ADOT plans on constructing six concrete bridges, improve drainage, install additional fencing to protect wildlife, add rubberized asphalt pavement to minimize noise and offer a smoother ride to motorists, as well as put up new signage, striping and guardrails.

However, other problem areas such as the Lion Springs section of 260, which runs from outside of Star Valley to the elk crossing area before Christopher Creek, and the 87/260 two-lane road from Pine up to the Rim road will not make the ADOT budget until after 2016.

“I go to ADOT meetings every month to lobby for Gila roads,” said Steve Stratton, director of public works for Gila County.


The Arizona Department of Transportation’s five-year plan includes few significant changes in Rim Country highways. Gila County officials have been lobbying for money to fix dangerous highway stretches, like this narrow, shoulderless stretch between Pine and the Mogollon Rim.

At a recent work session of the Gila County Board of Supervisors, Stratton briefed the board on the projects in the current ADOT five-year plan. Each year, ADOT revisits the 5-year plan to modify and update its progress.
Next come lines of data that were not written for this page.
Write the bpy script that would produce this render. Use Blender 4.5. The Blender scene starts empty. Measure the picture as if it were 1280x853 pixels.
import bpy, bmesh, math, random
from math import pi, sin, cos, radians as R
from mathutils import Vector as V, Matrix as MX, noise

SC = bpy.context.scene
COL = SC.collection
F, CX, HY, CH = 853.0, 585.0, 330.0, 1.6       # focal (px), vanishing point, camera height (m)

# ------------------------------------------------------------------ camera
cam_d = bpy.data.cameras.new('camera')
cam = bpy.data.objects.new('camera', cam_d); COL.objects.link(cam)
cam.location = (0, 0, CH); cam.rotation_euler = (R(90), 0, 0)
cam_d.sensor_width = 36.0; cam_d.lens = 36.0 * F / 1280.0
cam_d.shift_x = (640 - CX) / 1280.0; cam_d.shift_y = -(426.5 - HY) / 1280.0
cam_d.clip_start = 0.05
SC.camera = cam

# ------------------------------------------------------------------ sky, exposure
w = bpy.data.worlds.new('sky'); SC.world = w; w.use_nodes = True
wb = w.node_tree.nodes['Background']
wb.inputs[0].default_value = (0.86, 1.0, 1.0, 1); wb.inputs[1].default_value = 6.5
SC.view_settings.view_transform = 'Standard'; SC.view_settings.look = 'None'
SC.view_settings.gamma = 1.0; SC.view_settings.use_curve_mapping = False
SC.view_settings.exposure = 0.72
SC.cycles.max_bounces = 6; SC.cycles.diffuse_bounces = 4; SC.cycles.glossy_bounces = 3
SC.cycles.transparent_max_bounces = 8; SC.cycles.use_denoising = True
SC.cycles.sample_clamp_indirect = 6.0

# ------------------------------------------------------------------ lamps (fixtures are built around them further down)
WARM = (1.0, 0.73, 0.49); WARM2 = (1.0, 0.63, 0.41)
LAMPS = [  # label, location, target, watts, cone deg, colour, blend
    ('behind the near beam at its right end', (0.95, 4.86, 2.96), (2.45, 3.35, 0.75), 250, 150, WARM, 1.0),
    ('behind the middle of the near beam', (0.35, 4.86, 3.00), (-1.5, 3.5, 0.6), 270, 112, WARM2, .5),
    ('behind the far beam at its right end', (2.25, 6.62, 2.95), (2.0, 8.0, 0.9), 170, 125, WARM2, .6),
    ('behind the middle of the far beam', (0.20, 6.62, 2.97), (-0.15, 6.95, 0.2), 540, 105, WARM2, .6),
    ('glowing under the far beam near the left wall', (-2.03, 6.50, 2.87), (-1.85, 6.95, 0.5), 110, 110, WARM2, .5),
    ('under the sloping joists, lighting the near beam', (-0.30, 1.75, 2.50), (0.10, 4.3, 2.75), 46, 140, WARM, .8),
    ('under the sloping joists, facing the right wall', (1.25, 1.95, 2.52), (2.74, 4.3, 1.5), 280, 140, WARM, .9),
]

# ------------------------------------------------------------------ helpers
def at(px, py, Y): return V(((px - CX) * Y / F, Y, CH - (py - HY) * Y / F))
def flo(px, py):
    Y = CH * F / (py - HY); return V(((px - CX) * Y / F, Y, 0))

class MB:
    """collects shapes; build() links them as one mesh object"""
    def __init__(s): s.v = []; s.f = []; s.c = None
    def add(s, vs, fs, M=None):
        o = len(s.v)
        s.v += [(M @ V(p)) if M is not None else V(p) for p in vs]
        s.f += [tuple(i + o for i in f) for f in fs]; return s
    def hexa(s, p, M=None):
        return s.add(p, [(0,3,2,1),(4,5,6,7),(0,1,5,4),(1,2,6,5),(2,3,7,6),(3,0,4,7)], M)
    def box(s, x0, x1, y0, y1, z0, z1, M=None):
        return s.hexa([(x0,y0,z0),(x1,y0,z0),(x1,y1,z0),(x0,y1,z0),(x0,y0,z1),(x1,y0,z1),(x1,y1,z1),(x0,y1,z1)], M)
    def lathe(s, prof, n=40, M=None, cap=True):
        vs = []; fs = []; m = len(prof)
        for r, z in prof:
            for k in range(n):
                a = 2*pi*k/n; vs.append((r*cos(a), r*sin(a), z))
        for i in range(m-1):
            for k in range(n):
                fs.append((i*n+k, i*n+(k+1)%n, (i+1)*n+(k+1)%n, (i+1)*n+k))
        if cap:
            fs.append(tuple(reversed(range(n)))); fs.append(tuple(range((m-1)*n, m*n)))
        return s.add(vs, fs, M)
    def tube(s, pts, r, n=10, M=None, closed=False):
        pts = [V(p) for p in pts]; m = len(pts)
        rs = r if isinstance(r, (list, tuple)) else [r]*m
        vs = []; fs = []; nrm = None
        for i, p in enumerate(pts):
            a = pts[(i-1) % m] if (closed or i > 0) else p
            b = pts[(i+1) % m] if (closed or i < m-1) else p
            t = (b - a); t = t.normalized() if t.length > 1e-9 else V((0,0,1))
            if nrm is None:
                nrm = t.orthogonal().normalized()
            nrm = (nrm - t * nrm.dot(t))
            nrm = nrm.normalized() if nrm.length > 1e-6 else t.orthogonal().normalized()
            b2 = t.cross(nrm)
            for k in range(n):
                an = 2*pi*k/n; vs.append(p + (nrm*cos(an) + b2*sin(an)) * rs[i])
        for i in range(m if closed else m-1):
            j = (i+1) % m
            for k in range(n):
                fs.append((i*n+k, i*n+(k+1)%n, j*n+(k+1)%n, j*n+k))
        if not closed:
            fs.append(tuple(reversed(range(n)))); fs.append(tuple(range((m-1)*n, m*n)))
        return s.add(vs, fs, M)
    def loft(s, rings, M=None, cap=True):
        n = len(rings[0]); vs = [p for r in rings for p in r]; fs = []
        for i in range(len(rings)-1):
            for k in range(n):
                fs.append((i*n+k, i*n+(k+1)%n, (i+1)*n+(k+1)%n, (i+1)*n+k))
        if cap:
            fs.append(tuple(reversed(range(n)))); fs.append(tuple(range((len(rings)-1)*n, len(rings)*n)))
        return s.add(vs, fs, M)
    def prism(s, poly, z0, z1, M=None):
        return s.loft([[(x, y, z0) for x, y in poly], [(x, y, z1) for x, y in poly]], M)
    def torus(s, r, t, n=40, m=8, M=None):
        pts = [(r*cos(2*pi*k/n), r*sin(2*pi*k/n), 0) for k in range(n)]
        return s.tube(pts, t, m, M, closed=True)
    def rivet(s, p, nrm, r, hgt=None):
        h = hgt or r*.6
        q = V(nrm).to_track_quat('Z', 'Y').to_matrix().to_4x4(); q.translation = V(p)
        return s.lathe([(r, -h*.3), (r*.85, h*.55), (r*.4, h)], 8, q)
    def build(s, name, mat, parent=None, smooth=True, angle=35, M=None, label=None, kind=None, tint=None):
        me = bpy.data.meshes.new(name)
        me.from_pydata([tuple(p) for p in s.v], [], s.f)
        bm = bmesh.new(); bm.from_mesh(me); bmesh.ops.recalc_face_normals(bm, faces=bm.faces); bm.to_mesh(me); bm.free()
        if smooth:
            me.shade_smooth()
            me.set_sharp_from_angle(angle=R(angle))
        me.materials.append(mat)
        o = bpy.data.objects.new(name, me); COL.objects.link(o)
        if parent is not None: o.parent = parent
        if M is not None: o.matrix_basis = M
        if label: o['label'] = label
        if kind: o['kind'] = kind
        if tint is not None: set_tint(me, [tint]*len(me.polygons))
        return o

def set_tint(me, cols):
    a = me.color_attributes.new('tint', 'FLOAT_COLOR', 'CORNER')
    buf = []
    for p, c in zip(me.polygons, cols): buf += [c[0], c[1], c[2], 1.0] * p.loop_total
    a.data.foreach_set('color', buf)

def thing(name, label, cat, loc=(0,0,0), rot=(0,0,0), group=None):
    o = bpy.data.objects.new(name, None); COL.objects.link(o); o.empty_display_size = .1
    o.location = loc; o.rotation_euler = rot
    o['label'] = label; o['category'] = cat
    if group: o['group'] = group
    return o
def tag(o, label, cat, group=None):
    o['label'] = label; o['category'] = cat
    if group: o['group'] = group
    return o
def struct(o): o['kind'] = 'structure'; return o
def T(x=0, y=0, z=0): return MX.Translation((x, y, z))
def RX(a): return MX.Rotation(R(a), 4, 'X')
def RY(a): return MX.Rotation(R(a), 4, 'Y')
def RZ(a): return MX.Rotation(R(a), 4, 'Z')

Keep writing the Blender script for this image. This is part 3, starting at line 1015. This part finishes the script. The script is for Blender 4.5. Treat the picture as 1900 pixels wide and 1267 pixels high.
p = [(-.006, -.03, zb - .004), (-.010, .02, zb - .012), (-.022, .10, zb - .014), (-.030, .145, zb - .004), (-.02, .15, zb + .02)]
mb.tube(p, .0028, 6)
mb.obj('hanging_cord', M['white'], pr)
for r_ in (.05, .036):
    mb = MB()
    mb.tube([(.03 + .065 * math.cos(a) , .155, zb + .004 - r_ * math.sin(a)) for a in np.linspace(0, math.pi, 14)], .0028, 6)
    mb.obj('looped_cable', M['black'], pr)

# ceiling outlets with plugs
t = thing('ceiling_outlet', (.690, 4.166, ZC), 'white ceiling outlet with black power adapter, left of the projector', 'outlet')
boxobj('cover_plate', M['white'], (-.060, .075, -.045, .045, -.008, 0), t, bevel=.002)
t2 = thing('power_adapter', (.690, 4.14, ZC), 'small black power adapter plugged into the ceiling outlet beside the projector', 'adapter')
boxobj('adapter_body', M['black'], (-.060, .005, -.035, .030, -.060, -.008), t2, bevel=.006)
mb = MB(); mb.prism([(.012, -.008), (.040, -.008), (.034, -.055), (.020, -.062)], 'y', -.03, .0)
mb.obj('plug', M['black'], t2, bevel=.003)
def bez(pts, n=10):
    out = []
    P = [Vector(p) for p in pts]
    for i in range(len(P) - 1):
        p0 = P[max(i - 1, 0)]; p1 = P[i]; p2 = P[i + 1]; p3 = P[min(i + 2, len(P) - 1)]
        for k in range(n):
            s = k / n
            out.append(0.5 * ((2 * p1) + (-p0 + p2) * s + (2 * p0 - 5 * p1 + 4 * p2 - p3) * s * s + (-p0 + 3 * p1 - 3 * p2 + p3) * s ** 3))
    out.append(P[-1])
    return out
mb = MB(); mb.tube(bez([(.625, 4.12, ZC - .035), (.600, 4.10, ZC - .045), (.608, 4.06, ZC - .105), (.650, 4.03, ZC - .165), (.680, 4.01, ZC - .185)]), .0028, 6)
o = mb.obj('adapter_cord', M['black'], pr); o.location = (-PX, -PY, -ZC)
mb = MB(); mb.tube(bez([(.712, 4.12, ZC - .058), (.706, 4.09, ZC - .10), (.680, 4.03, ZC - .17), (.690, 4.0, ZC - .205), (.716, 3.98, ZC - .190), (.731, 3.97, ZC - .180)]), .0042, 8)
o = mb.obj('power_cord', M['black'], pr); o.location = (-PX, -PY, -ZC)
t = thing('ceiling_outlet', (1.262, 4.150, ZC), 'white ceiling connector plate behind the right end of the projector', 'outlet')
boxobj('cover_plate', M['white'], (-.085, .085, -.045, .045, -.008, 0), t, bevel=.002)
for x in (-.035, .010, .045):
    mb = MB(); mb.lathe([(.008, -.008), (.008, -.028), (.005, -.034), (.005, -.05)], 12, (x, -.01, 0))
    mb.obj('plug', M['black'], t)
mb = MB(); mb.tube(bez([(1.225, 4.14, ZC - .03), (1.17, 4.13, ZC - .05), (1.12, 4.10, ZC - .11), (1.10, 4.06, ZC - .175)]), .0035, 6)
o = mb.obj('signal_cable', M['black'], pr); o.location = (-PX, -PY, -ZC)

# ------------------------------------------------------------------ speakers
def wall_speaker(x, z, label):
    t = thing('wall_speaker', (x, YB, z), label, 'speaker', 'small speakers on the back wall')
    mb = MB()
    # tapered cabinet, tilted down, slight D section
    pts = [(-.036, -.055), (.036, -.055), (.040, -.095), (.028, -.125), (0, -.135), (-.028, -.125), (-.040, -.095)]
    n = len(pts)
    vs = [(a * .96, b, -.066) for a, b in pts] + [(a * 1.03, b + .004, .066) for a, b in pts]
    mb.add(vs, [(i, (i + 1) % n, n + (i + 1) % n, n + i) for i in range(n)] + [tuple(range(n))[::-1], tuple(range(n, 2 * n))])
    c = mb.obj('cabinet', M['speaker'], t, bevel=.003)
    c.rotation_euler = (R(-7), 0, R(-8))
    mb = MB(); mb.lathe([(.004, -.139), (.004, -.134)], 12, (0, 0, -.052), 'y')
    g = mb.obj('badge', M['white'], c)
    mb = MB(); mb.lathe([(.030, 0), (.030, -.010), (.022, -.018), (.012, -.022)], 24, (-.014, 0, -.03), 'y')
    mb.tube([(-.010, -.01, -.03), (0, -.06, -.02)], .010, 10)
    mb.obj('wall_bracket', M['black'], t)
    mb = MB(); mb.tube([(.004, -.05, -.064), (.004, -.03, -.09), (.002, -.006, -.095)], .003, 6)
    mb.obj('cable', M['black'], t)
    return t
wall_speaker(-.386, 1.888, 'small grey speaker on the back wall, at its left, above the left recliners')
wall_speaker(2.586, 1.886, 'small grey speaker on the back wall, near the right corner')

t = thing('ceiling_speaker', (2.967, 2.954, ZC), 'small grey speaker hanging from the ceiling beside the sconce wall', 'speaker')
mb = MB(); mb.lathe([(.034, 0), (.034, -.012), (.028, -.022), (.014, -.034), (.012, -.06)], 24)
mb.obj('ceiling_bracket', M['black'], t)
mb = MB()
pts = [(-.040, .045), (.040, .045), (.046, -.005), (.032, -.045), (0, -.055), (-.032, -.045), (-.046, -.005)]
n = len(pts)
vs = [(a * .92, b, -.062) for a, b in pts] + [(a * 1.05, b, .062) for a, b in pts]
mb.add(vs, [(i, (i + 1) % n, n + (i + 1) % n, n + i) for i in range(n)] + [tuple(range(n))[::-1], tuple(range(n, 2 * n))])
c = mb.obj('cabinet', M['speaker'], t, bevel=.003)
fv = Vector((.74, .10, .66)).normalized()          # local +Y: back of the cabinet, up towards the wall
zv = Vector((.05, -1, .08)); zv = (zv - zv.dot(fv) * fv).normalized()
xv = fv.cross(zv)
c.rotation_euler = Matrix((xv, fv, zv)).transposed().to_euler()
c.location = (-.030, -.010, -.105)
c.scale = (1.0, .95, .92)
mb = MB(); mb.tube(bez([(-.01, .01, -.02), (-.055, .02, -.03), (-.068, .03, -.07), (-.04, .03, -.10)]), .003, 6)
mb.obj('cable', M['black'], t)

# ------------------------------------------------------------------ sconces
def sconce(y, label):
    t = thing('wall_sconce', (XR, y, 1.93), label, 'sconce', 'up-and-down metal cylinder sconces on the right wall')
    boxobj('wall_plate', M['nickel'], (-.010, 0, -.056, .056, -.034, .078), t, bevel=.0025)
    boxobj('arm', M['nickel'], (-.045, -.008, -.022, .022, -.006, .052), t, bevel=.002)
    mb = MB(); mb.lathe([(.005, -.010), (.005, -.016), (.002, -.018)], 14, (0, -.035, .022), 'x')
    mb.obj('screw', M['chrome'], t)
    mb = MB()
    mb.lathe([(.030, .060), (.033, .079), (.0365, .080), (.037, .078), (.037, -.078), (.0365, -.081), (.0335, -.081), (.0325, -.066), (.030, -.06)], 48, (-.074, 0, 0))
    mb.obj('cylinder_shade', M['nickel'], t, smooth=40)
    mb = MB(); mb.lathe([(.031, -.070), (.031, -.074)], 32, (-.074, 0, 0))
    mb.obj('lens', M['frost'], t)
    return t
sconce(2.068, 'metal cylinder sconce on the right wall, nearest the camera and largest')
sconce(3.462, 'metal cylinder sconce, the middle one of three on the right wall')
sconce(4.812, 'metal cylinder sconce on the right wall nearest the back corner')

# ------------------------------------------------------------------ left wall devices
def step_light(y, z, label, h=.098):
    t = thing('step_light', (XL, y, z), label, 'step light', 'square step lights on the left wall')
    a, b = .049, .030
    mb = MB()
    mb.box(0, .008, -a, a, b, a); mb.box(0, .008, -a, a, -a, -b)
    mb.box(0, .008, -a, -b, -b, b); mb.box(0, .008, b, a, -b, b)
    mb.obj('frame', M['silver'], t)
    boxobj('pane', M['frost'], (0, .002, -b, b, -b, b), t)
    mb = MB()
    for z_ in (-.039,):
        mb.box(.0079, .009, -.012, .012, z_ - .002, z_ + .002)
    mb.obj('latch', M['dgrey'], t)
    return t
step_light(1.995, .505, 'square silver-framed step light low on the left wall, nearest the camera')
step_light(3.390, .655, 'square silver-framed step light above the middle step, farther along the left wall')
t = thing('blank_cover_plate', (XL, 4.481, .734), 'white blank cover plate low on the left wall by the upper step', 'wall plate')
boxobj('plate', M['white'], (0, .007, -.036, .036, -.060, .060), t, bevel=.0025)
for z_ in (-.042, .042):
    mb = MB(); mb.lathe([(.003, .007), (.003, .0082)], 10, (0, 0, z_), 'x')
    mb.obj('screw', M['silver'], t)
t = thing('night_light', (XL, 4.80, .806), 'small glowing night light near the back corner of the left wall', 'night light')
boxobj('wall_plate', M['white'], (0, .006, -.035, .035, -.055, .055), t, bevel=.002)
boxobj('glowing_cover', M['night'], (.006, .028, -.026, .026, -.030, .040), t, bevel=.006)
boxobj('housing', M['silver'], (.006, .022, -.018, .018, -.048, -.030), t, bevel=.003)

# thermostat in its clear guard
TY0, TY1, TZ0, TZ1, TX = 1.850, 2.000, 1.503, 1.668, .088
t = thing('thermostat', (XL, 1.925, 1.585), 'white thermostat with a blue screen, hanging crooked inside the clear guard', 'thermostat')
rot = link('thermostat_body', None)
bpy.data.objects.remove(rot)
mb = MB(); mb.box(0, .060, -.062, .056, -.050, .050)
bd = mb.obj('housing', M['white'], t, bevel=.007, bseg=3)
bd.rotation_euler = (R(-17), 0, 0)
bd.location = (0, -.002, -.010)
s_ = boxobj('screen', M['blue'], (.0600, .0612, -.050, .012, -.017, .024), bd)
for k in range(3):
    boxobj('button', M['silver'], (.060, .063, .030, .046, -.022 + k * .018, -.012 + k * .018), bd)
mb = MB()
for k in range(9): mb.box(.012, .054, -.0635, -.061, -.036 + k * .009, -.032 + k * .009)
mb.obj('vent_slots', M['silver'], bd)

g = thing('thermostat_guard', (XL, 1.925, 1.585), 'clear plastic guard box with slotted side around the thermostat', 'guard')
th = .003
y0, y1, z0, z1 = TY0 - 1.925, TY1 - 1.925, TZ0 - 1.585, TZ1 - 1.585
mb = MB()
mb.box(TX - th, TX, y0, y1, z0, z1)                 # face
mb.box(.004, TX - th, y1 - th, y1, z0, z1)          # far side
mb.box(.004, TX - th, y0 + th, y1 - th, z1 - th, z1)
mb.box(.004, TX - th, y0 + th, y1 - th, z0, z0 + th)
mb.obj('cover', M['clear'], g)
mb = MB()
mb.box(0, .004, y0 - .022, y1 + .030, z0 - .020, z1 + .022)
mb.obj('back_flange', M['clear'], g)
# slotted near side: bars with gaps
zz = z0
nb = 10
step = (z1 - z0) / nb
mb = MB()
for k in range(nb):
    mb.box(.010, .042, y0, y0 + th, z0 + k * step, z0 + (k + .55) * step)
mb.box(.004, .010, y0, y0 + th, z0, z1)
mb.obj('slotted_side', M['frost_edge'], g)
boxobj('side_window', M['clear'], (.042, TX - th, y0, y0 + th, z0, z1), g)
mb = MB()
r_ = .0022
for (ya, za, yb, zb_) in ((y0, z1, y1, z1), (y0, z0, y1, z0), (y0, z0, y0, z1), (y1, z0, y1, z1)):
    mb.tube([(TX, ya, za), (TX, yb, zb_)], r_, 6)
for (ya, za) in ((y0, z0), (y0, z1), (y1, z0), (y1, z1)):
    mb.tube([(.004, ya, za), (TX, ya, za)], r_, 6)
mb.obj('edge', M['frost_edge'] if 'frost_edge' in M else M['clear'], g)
“We need to put attention to the road going from Payson to Pine up to the Rim. Where we have fatalities, it’s on that stretch of road. I don’t want to lose sight of that,” said Supervisor Tommie Martin.

“Anything I can do to shorten that timeline, I’ll do,” said Stratton.

Adopted on June 17, the Five-Year Transportation Facilities Construction Program report adjusts the budget for the overall ADOT transportation program.

ADOT is funded through state and federal gas taxes as well as state vehicle and licensing fees.

With the current economic downturn, ADOT has had to make changes to ensure total costs don’t exceed the budget available for the plan.

Beginning in 2009, costs for the program were $5 million over the original estimates. Through cost-cutting measures such as “value engineering,” delaying projects, and streamlining management methods, ADOT has kept its road improvement plans on target, stated the Five-Year Transportation Facilities Construction Program report.

Except for those dangerous sections in northern Gila County.

ADOT will spend more than $80 million in this five-year plan.